- WRITTEN EXERCISE -
Copy out all lines where "scene" appears.

- DATA SECTION -
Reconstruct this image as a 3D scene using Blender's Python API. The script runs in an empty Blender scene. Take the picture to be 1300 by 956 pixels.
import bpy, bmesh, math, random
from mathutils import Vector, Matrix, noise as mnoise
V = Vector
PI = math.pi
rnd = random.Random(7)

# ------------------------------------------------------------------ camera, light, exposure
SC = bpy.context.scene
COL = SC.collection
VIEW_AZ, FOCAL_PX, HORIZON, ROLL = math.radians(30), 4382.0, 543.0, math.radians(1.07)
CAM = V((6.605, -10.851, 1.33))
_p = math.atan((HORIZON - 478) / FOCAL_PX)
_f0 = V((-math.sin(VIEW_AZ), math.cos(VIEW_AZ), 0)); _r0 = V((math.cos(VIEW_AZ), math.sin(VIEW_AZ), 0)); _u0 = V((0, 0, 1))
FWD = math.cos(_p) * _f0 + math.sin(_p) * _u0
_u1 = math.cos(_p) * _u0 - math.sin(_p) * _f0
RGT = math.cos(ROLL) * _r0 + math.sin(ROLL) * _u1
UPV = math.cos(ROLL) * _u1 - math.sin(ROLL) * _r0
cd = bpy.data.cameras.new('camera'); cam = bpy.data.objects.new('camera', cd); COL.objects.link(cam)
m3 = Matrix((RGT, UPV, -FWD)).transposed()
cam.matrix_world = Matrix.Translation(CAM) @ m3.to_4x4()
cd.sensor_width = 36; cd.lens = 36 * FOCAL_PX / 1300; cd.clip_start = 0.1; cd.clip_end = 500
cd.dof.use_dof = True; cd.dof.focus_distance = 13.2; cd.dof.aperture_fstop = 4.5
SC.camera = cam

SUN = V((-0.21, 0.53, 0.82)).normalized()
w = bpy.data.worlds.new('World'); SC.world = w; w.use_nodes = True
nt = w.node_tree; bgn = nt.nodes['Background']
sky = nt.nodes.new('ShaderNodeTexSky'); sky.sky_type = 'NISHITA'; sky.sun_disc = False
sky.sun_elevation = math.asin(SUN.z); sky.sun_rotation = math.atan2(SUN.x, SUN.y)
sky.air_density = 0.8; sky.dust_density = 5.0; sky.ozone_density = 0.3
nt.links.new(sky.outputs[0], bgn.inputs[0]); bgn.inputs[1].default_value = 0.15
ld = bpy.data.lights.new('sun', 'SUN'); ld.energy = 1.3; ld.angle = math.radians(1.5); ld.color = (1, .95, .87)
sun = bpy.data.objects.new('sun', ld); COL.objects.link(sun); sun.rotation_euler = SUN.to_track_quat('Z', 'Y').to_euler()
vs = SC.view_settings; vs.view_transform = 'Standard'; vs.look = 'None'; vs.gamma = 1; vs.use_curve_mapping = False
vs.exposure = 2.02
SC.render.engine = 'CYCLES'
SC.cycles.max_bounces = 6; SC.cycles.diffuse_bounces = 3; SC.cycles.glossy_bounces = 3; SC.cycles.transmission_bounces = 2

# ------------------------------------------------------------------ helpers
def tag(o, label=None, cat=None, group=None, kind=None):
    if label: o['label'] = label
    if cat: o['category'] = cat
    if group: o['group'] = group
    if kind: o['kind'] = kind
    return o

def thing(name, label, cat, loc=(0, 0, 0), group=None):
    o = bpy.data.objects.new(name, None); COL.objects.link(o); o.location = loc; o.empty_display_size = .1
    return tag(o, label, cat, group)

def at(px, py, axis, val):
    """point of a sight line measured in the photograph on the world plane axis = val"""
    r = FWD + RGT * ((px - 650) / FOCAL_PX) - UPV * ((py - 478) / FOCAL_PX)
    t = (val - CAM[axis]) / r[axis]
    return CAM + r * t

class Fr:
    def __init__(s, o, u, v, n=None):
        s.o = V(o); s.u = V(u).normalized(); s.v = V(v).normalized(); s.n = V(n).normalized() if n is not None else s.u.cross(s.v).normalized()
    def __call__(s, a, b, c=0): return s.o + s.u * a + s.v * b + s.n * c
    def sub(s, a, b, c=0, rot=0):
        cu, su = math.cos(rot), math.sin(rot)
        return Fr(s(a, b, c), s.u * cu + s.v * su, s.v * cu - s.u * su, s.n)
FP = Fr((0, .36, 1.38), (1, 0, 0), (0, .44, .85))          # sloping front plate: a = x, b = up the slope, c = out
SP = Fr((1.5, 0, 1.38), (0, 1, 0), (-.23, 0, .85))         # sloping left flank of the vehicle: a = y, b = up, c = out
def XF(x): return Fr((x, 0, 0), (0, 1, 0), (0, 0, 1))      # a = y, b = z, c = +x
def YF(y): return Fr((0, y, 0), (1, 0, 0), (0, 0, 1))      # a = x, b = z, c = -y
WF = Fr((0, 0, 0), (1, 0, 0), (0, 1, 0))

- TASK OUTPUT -
Reconstruct this image as a 3D scene using Blender's Python API. The script runs in an empty Blender scene. Take the picture to be 1300 by 956 pixels.
SC = bpy.context.scene